Let $f: \mathbb{R}^n \to \mathbb{R}$ be a $C^2$ function with $L$-Lipschitz continuous gradients such that for some $L > 0$:
\begin{gather*} {\lVert \nabla f(x) - \nabla f(y) \rVert} \le L {\lVert x - y \rVert}, \quad \forall x,y \in \mathbb{R}^n \tag{1} \\ \end{gather*}
which implies that:
\begin{gather*} % Based on Lipschitz gradients. Looser proof in HW1 3.a and in slides. f(y) \le f(x) + \nabla f(x)^T (y-x) + \frac{L}{2} {\lVert y-x \rVert}^2, \quad \forall x,y \in \mathbb{R}^n \tag{2} \\ \end{gather*}
Let $\theta \in [0,1)$ be a constant.

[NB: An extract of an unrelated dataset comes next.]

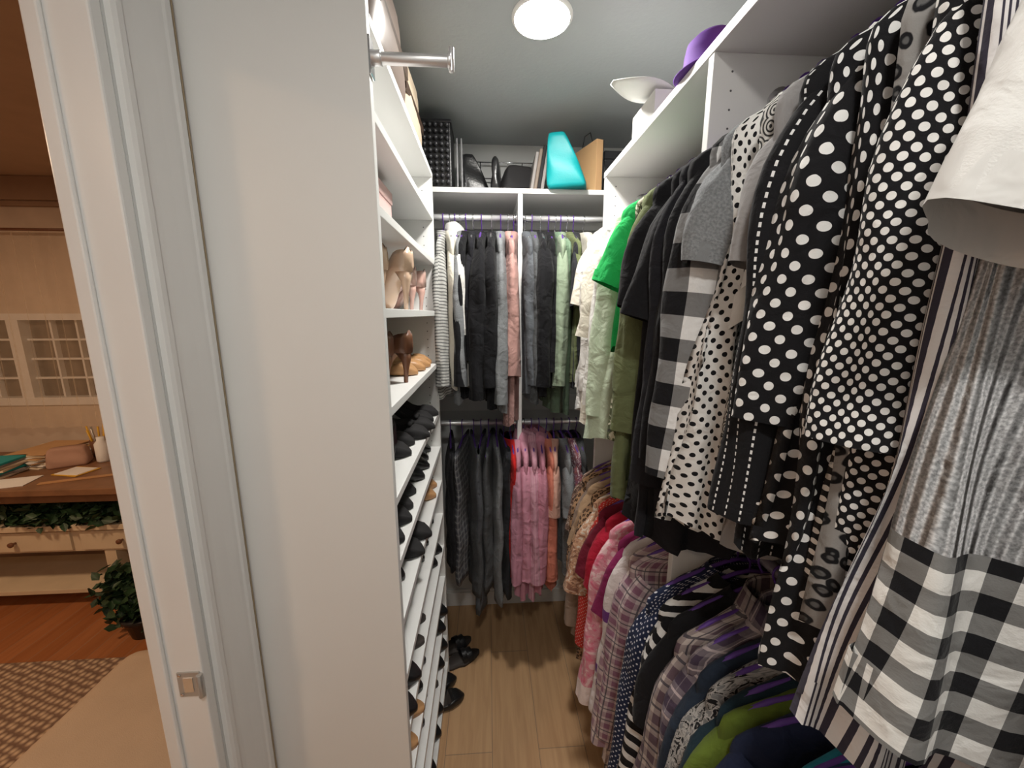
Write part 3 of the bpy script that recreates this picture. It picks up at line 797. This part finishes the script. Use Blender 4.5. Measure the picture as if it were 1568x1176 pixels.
def lidded_box(name, lo, hi, m, lidm):
    b = MB(); zl = hi[2]-0.03
    b.box(lo, (hi[0], hi[1], zl), m); b.box((lo[0]-0.003, lo[1]-0.003, zl), (hi[0]+0.003, hi[1]+0.003, hi[2]), lidm)
    b.build(name, bevel=0.002)
M_PINKBOX = solid('pink_card', (0.62, 0.42, 0.40), 0.7)
lidded_box('pink_shoe_box', (-0.50, 0.80, 1.861), (-0.25, 1.10, 1.97), M_PINKBOX, M_PINKBOX)

# ------------------------------------------------------------------ bags and top shelf things
def handbag(name, pos, yaw, size, m, taper=0.75, handle=True, tilt=0.0, band=None, skew=0.0, topw=None):
    w, d, h = size
    b = MB(); b.M = T(*pos) @ RZ(yaw) @ RX(tilt)
    rows = []
    tw = topw if topw is not None else 1-(1-taper)*0.35
    for i in range(13):
        t = i/12; ww = w/2*(1-(1-tw)*t); dd = d/2*(1-(1-taper)*t)
        bulge = 1+0.08*math.sin(PI*t)
        if i in (0, 12): bulge *= 0.93
        rows.append([])
        for j in range(40):
            a = 2*PI*j/40; c, s = math.cos(a), math.sin(a)
            rows[-1].append((ww*bulge*np.sign(c)*abs(c)**0.35+skew*t, dd*bulge*np.sign(s)*abs(s)**0.35+0.003*math.sin(9*t+3*a), h*t))
    b.grid(rows, m, closed=True, caps=True)
    if band: b.box((-w/2-0.003, -d/2-0.004, h*0.42), (w/2+0.003, d/2+0.004, h*0.55), band)
    if handle:
        for sd in (-1, 1):
            P = [(w*0.28*math.cos(a)+skew, sd*d*0.2*taper, h+h*0.45*math.sin(a)) for a in np.linspace(0, PI, 14)]
            b.tube(P, 0.006, m, 8)
        b.tube([(-w*0.45, 0, h), (w*0.45, 0, h)], 0.003, M_NICKEL, 6)
    return b.build(name)
S = SZ+0.001
b = MB(); b.M = T(-0.235, 1.72, S)
b.box((-0.10, -0.08, 0), (0.10, 0.10, 0.235), M_BLEATH)
M_GREYP = solid('grey_weave', (0.03, 0.03, 0.034), 0.4)
for i in range(9):
    for j in range(10):
        b.lathe([(0.002, -0.003), (0.009, 0.0), (0.009, 0.006), (0.002, 0.009)], M_GREYP, 6, M=T(-0.088+i*0.022, -0.086, 0.016+j*0.0225) @ RX(PI/2))
b.box((-0.104, -0.084, 0.228), (0.104, 0.104, 0.24), M_BLACKP)
b.build('quilted_black_box_bag', bevel=0.003)
b = MB()
M_ACR = solid('silver_plastic', (0.45, 0.45, 0.47), 0.2, 0.6)
b.box((-0.118, 1.70, S), (-0.112, 1.88, S+0.20), M_ACR); b.box((-0.100, 1.70, S), (-0.094, 1.88, S+0.20), M_ACR); b.box((-0.118, 1.70, S), (-0.094, 1.88, S+0.006), M_ACR)
b.build('shelf_divider', bevel=0.001)
handbag('black_handbag', (-0.04, 1.80, S), 0.2, (0.13, 0.09, 0.17), M_BLEATH, 0.4, handle=False, skew=-0.035, topw=0.35)
handbag('black_clutch', (0.045, 1.76, S), PI/2-0.1, (0.20, 0.035, 0.13), M_BLEATH, 0.6, handle=False)
handbag('black_purse', (0.125, 1.80, S), 0.3, (0.14, 0.10, 0.13), M_BSUEDE, 0.6, handle=False, topw=0.8, skew=0.02)
b = MB()
MG = [solid('grey_pouch', (0.22, 0.2, 0.19), 0.6), solid('brown_pouch', (0.16, 0.12, 0.09), 0.6), M_BSUEDE]
for i in range(4):
    b.box((-0.007, -0.11, 0.0), (0.007, 0.11, 0.15+0.012*i), MG[i % 3], M=T(0.185+i*0.014, 1.78, S) @ RY(0.16))
b.build('leaning_clutch_stack', bevel=0.004)
M_TEAL = solid('teal_leather', (0.0, 0.30, 0.32), 0.5, bump=0.2)
handbag('teal_handbag', (0.33, 1.655, S+0.002), -0.25, (0.16, 0.12, 0.20), M_TEAL, 0.45, handle=False, skew=-0.045, topw=0.42, tilt=0.12)
M_KRAFT = solid('kraft_paper', (0.55, 0.33, 0.16), 0.75)
b = MB(); b.M = T(0.445, 1.72, S) @ RZ(0.35)
b.box((-0.03, -0.07, 0), (0.0, 0.10, 0.19), M_KRAFT)
b.box((0.0, -0.07, 0), (0.004, 0.10, 0.19), M_BLACKP)
b.tube([(-0.015, -0.02, 0.19), (-0.015, 0.0, 0.24), (-0.015, 0.04, 0.24), (-0.015, 0.06, 0.19)], 0.002, M_BLACKP, 6)
b.build('kraft_gift_bag', bevel=0.002)
lidded_box('black_shoe_box', (0.485, 1.68, S), (0.66, 1.93, S+0.16), M_BLACKP, M_BLACKP)
b = MB()
for z in (0.06, 0.13, 0.20):
    b.tube([(-0.09, 1.945, S+z), (0.30, 1.945, S+z)], 0.003, M_CHROME, 8)
for x in np.arange(-0.09, 0.31, 0.065):
    b.tube([(x, 1.945, S), (x, 1.945, S+0.20)], 0.0025, M_CHROME, 8)
b.build('chrome_wire_rack')

SL = 2.15+TH+0.001
M_BEIGE = solid('beige_canvas', (0.42, 0.34, 0.25), 0.8); M_DBR = solid('dark_brown_vinyl', (0.05, 0.03, 0.02), 0.35)
handbag('beige_canvas_tote', (-0.305, 1.32, SL), PI/2, (0.28, 0.18, 0.21), M_BEIGE, 0.9, handle=False, band=M_DBR)
handbag('taupe_storage_bag', (-0.305, 1.00, SL), PI/2, (0.30, 0.20, 0.22), solid('taupe_satin', (0.17, 0.13, 0.11), 0.35), 0.9, handle=False, band=M_DBR)
lidded_box('black_hat_box', (-0.44, 1.475, SL), (-0.24, 1.54, SL+0.12), M_BLACKP, M_BLACKP)

# right unit top: purple felt hat, paper, tan box
M_PUR = solid('purple_felt', (0.13, 0.035, 0.30), 0.8)
b = MB(); b.M = T(0.475, 0.885, S+0.008) @ RZ(0.3) @ RY(-0.10)
k = 0.72
b.lathe([(r*k, z*k) for r, z in [(0.100, 0.0), (0.102, 0.003), (0.088, 0.010), (0.076, 0.022), (0.072, 0.05), (0.064, 0.078), (0.045, 0.092), (0.02, 0.096), (0.001, 0.094)]], M_PUR, 40)
b.build('purple_felt_hat')
b = MB(); MW = solid('white_paper', (0.82, 0.82, 0.8), 0.6)
P = []
for i in range(17):
    t = i/16
    wd = 0.02+0.10*math.sin(PI*min(1, t*1.1+0.02))
    P.append([(0.325+0.20*t, 1.09+wd*(s_-0.5), S+0.066+0.024*(1-t)**2+0.004*s_) for s_ in np.linspace(0, 1, 5)])
b.grid(P, MW)
b.box((0.425, 1.05, S), (0.58, 1.20, S+0.060), MW)
b.build('paper_sheet_on_white_box', solidify=0.0012)
lidded_box('tan_storage_box', (0.47, 0.52, S), (0.72, 0.74, S+0.16), M_KRAFT, M_KRAFT)
handbag('blue_tote', (0.62, 0.28, S), 0, (0.25, 0.2, 0.16), solid('blue_canvas', (0.05, 0.09, 0.2), 0.8), 0.9, handle=False)
handbag('black_shoulder_bag', (-0.12, 1.90, 0.36), PI/2, (0.12, 0.16, 0.26), M_BLEATH, 0.8)

# ------------------------------------------------------------------ bedroom
M_WOODD = solid('walnut_top', (0.22, 0.11, 0.055), 0.4, namp=0.2, nscale=12)
M_CREAM = solid('cream_paint', (0.66, 0.54, 0.38), 0.55)
b = MB()
b.box((-3.7, 1.94, 0.755), (-1.55, 2.54, 0.79), M_WOODD)
for x in (-3.65, -1.62):
    for y in (1.99, 2.46): b.box((x, y, 0), (x+0.05, y+0.05, 0.755), M_WOODD)
b.box((-3.62, 2.0, 0.69), (-1.6, 2.02, 0.755), M_WOODD)
b.build('desk', bevel=0.004)
b = MB()
b.box((-3.4, 2.05, 0.50), (-1.70, 2.44, 0.53), M_CREAM)
b.box((-3.37, 2.08, 0.36), (-1.73, 2.42, 0.50), M_CREAM)
for x in (-3.35, -2.80, -2.25):
    b.box((x, 2.068, 0.375), (x+0.50, 2.082, 0.485), M_CREAM)
    b.lathe([(0.006, 0), (0.006, 0.012), (0.014, 0.018), (0.014, 0.028), (0.004, 0.032)], M_BROWN, 12, M=T(x+0.22, 2.068, 0.43) @ RX(PI/2))
for x in (-3.37, -2.15, -1.79):
    b.box((x, 2.08, 0), (x+0.06, 2.14, 0.36), M_CREAM); b.box((x, 2.36, 0), (x+0.06, 2.42, 0.36), M_CREAM)
b.box((-3.37, 2.08, 0.10), (-1.73, 2.42, 0.125), M_CREAM)
b.build('console_cabinet', bevel=0.004)
M_LEAF = solid('ivy_leaf', (0.02, 0.05, 0.018), 0.55, namp=0.5, nscale=30)
def foliage(name, c, size, n, seed, pot=None):
    rg = random.Random(seed); b = MB()
    for i in range(n):
        p = [c[k]+rg.uniform(-1, 1)*size[k]*math.sqrt(rg.random()) for k in range(3)]
        s = rg.uniform(0.02, 0.04)
        M = T(*p) @ Matrix.Rotation(rg.uniform(0, 6.28), 4, 'Z') @ Matrix.Rotation(rg.uniform(-1, 1), 4, 'X') @ Matrix.Rotation(rg.uniform(-1, 1), 4, 'Y')
        v = [(0, -s, 0), (s*0.6, -s*0.3, s*0.15), (s*0.4, s*0.4, 0.0), (0, s, -s*0.1), (-s*0.4, s*0.4, 0), (-s*0.6, -s*0.3, s*0.15)]
        b.add(v, [(0,1,2,3),(0,3,4,5)], M_LEAF, M=M)
    if pot: pot(b)
    b.build(name)
foliage('ivy_garland', (-2.35, 2.12, 0.60), (0.60, 0.12, 0.085), 1300, 2)
def pot(b): b.lathe([(0.07, 0.0), (0.09, 0.10), (0.10, 0.10), (0.10, 0.12), (0.08, 0.12)], M_BLACKP, 24, M=T(-1.82, 1.90, 0))
foliage('potted_fern', (-1.82, 1.90, 0.22), (0.22, 0.10, 0.18), 1100, 5, pot)
# window
M_GL, nt, bs = new_mat('night_glass'); bs.inputs['Roughness'].default_value = 0.12
no = nd(nt, 'ShaderNodeTexNoise'); no.inputs['Scale'].default_value = 3
nt.links.new(ramp(nt, no.outputs[0], [(0.3, (0.05, 0.04, 0.035)), (0.7, (0.16, 0.12, 0.09))]), bs.inputs['Base Color'])
b = MB()
b.box((wx0, BY1+0.05, wz0), (wx1, BY1+0.06, wz1), M_GL)
b.box((wx0, BY1-0.012, wz0), (wx1, BY1+0.07, wz0+0.05), M_TRIM); b.box((wx0, BY1-0.012, wz1-0.04), (wx1, BY1+0.07, wz1), M_TRIM)
for x in (wx0, -2.97, wx1-0.04): b.box((x, BY1-0.010, wz0+0.05), (x+0.07 if x == -2.97 else x+0.04, BY1+0.05, wz1-0.04), M_TRIM)
for xa, xb in ((wx0+0.04, -2.97), (-2.90, wx1-0.04)):
    for k in (1, 2):
        xx = xa+(xb-xa)*k/3; b.box((xx-0.006, BY1+0.02, wz0+0.05), (xx+0.006, BY1+0.05, wz1-0.04), M_TRIM)
    for k in range(1, 4):
        zz_ = wz0+0.05+(wz1-wz0-0.09)*k/4; b.box((xa, BY1+0.022, zz_-0.006), (xb, BY1+0.05, zz_+0.006), M_TRIM)
b.build('window_1')
mC, nt, bs = new_mat('sheer_curtain'); bs.inputs['Base Color'].default_value = (0.86, 0.72, 0.55, 1); bs.inputs['Roughness'].default_value = 0.9
tr = nd(nt, 'ShaderNodeBsdfTransparent'); mx = nd(nt, 'ShaderNodeMixShader')
tcx = nd(nt, 'ShaderNodeTexCoord'); wv = nd(nt, 'ShaderNodeTexNoise'); wv.inputs['Scale'].default_value = 25
nt.links.new(tcx.outputs['Object'], wv.inputs[0])
nt.links.new(math_n(nt, 'ADD', math_n(nt, 'MULTIPLY', wv.outputs[0], 0.15), 0.14), mx.inputs[0])
nt.links.new(tr.outputs[0], mx.inputs[1]); nt.links.new(bs.outputs[0], mx.inputs[2])
nt.links.new(mx.outputs[0], nt.nodes['Material Output'].inputs[0])
P = []
for i in range(12):
    z = 2.13-(2.13-0.95)*i/11
    P.append([(-3.7+1.75*j/200, BY1-0.075+0.014*math.sin(j*0.55+0.2*i)+0.006*math.sin(j*1.3), z) for j in range(201)])
b = MB(); b.grid(P, mC)
b.build('sheer_curtain')
b = MB(); b.tube([(-3.8, BY1-0.075, 2.14), (-1.85, BY1-0.075, 2.14)], 0.008, M_BROWN, 12)
for x in (-3.8, -1.85): b.lathe([(0.004, -0.03), (0.022, -0.015), (0.026, 0), (0.02, 0.018), (0.004, 0.03)], M_BROWN, 16, M=T(x, BY1-0.075, 2.14))
for x in (-3.7, -1.95): b.tube([(x, BY1-0.075, 2.14), (x, BY1, 2.14)], 0.007, M_BROWN, 8)
b.build('curtain_rod')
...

Let $x_{k+1} = x_k + \alpha_k p_k$ be an optimization iteration where direction vector $p_k$ is chosen such that:
\begin{gather*} {\lVert p_k + \nabla f(x_k) \rVert}_2 \le \theta {\lVert \nabla f (x_k) \rVert}_2 \tag{3} \\ \end{gather*}
which implies:
\begin{gather*} p_k^T \nabla f(x_k) \le \frac{1}{2} (\theta^2 -1) {\lVert \nabla f (x_k) \rVert}_2^2 - \frac{1}{2} {\lVert p_k \rVert}_2^2 \tag{4} \\ \end{gather*}
and step length $\alpha_k$ is chosen such that for some $c_1 \in (0,1)$, $\tau \in (0,1)$:
\begin{gather*} \alpha_k \ge \frac{2 \tau (c_1 - 1) \nabla f(x_k)^T p_k}{L {\lVert p_k \rVert}_2^2 } \tag{5} \\ \end{gather*}
Show that:
\begin{gather*} \alpha_k \ge \frac{2 \tau (1 - c_1)}{(1 + \theta) L} \\ \end{gather*}
I tried substituting (4) into (5), but this doesn't seem to help or go anywhere:
\begin{gather*} \alpha_k \ge \frac{\tau (c_1 - 1) \left[ (\theta^2 -1) {\lVert \nabla f (x_k) \rVert}_2^2 - {\lVert p_k \rVert}_2^2 \right] }{L {\lVert p_k \rVert}_2^2 } \\ \end{gather*}
Working backwards, we need to show that:
\begin{gather*} \frac{2 \tau (c_1 - 1) \nabla f(x_k)^T p_k}{L {\lVert p_k \rVert}_2^2 } \ge \frac{2 \tau (1 - c_1)}{(1 + \theta) L} \\ \frac{(c_1 - 1) \nabla f(x_k)^T p_k}{{\lVert p_k \rVert}_2^2 } \ge \frac{(1 - c_1)}{(1 + \theta)} \\ % \frac{\nabla f(x_k)^T p_k}{{\lVert p_k \rVert}_2^2 } \le \frac{1}{(1 + \theta)} \\ \nabla f(x_k)^T p_k \le \frac{ {\lVert p_k \rVert}_2^2 }{(1 + \theta)} \\ % (1 + \theta) \nabla f(x_k)^T p_k \le {\lVert p_k \rVert}_2^2 \\ \end{gather*}
and to show that, we would need to show that:
\begin{gather*} \frac{1}{2} (\theta^2 - 1) {\lVert \nabla f (x_k) \rVert}_2^2 - \frac{1}{2} {\lVert p_k \rVert}_2^2 \le \frac{ {\lVert p_k \rVert}_2^2 }{(1 + \theta)} \\ (1 + \theta) (\theta^2 - 1) \frac{ {\lVert \nabla f (x_k) \rVert}_2^2 }{ {\lVert p_k \rVert}_2^2 } - (1 + \theta) \le 2 \\ \left( \frac{ {\lVert \nabla f (x_k) \rVert}_2 }{ {\lVert p_k \rVert}_2 } \right)^2 \le \frac{3 + \theta}{(\theta + 1)^2 (\theta - 1)} \\ \end{gather*}
From there I'm stuck. How do I show that? Or what else can I try here?